We put Zynga into the fund shortly after their very lackluster IPO. Why?
- First and foremost Zynga has a fabulous business: rapid revenue growth to reach a $1B run rate combined with 20% operating margins and $1.8B in cash. These are some of the strongest financials anywhere in the technology space.

- Zynga is dominating a huge new market. Casual gaming is a big trend and the online social element adds new levels of engagement and expands the market even further. Although personally I am not a big fan of online gaming, hundreds of millions of people are. The adoption of mobile devices and and more social gaming options continues to drive the market.

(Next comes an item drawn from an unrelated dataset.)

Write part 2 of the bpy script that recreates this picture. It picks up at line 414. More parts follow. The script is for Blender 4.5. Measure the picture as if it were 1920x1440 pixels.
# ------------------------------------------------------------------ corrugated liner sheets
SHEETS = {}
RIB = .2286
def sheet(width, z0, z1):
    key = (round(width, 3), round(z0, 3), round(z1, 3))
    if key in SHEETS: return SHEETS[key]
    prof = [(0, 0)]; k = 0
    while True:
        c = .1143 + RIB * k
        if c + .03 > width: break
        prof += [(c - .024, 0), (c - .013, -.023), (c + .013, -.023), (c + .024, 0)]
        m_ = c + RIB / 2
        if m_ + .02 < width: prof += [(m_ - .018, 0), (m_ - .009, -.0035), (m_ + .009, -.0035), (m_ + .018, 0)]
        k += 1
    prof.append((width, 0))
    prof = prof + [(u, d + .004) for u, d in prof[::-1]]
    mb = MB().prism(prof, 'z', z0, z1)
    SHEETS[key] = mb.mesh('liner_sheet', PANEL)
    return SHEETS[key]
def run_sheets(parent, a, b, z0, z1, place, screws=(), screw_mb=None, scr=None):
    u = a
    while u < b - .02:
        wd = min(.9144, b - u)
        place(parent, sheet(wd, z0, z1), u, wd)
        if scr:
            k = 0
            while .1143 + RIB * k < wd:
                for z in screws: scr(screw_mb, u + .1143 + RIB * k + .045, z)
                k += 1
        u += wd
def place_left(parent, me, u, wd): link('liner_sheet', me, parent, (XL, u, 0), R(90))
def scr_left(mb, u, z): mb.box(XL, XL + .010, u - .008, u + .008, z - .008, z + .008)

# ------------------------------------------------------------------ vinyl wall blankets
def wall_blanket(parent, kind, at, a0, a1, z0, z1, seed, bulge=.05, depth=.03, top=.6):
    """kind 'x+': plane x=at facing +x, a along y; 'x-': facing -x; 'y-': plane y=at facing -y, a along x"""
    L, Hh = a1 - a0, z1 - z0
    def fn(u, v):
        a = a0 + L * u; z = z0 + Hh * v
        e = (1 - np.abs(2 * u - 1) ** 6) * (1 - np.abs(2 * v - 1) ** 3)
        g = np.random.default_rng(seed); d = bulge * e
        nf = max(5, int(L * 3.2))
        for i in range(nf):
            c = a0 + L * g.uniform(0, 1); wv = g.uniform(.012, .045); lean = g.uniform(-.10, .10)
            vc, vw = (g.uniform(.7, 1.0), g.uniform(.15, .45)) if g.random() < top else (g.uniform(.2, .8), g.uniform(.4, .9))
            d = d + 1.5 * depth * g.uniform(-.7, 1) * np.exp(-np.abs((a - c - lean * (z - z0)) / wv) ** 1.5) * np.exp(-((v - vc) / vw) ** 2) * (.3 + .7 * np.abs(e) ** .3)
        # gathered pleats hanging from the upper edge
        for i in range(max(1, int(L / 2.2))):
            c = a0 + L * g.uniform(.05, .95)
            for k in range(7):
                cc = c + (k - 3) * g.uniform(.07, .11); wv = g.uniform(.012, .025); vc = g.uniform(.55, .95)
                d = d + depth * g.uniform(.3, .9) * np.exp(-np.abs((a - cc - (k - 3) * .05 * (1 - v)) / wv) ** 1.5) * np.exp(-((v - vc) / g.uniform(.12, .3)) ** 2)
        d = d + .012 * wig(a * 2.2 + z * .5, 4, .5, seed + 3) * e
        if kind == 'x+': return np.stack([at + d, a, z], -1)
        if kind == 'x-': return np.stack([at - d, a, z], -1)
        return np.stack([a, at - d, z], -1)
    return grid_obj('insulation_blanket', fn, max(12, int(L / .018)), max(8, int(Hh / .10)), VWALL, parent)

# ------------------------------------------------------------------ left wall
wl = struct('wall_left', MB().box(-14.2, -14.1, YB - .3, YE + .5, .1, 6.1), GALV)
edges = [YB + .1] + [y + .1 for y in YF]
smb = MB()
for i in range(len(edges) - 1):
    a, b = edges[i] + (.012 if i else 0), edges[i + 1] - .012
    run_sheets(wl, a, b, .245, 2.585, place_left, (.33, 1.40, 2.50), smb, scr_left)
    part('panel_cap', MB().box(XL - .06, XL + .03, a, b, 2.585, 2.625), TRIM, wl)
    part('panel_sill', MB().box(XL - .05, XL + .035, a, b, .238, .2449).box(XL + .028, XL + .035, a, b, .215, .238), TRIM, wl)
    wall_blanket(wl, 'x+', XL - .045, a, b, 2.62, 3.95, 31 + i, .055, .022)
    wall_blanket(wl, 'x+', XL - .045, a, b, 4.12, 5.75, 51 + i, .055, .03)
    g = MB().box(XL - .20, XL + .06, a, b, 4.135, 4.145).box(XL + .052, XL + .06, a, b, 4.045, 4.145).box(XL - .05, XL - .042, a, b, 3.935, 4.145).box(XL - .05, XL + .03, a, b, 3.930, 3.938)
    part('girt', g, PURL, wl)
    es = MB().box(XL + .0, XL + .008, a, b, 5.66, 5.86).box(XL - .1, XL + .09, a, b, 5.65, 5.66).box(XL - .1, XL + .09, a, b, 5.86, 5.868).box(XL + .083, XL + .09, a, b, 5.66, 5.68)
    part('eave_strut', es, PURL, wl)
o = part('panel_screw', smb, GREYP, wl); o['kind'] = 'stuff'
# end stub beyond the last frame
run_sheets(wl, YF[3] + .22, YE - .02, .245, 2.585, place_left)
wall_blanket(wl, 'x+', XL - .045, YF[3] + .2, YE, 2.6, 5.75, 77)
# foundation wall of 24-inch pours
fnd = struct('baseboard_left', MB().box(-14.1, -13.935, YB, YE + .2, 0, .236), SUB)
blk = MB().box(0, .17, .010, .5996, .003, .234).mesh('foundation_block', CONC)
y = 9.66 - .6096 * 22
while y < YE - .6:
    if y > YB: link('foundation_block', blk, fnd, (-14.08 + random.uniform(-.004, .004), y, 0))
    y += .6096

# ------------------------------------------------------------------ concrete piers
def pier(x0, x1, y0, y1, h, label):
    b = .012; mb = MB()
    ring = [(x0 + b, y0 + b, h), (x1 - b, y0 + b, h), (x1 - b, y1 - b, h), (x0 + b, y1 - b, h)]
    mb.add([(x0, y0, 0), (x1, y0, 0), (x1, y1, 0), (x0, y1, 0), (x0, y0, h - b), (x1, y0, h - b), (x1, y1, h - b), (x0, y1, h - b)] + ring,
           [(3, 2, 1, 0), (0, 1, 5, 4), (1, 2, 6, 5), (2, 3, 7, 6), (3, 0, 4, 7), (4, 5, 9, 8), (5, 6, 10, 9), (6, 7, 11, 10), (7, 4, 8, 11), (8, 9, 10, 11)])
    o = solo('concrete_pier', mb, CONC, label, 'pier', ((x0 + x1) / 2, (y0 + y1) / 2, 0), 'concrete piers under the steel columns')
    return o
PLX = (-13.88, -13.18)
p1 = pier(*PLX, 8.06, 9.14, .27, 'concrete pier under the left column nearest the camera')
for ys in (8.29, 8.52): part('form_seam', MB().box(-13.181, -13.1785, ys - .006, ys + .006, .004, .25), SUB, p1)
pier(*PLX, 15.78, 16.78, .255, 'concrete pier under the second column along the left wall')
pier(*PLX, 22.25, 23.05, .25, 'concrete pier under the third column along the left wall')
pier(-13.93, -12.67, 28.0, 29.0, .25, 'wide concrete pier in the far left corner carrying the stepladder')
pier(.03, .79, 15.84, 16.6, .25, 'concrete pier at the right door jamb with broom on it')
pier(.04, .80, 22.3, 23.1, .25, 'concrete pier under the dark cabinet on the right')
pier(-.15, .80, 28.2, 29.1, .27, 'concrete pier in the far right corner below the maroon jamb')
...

- The established gaming companies like Electronic Arts and Activision have largely missed this major shift in the market. Zynga has developed a different approach to not just building and launching games but one of seeing games as evolving interactive content platforms that demand a mindset, development process and business strategy all geared to this.
- Investors disliked the company from the start and have so far tended to focus on the negative aspects of the company rather than the positives. The founder and CEO is a controversial figure but that in itself isn’t a reason to avoid the company. The same can be said about Andrew Mason (GroupOn), Mark Zuckerberg (FaceBook) and the late Steve Jobs (Apple.) It remains to be seen how Marc Pincus leads Zynga as a public company.
Underscoring all the fundamentals is our IV estimate of $25 for the shares which has been well below prevailing market prices since their IPO.
Zynga is a name that demands careful watching and more frequent reviews of our investment case and IV estimate. However today we are confortable owning the shares in an era of increasing mobile, social and casual gameplay.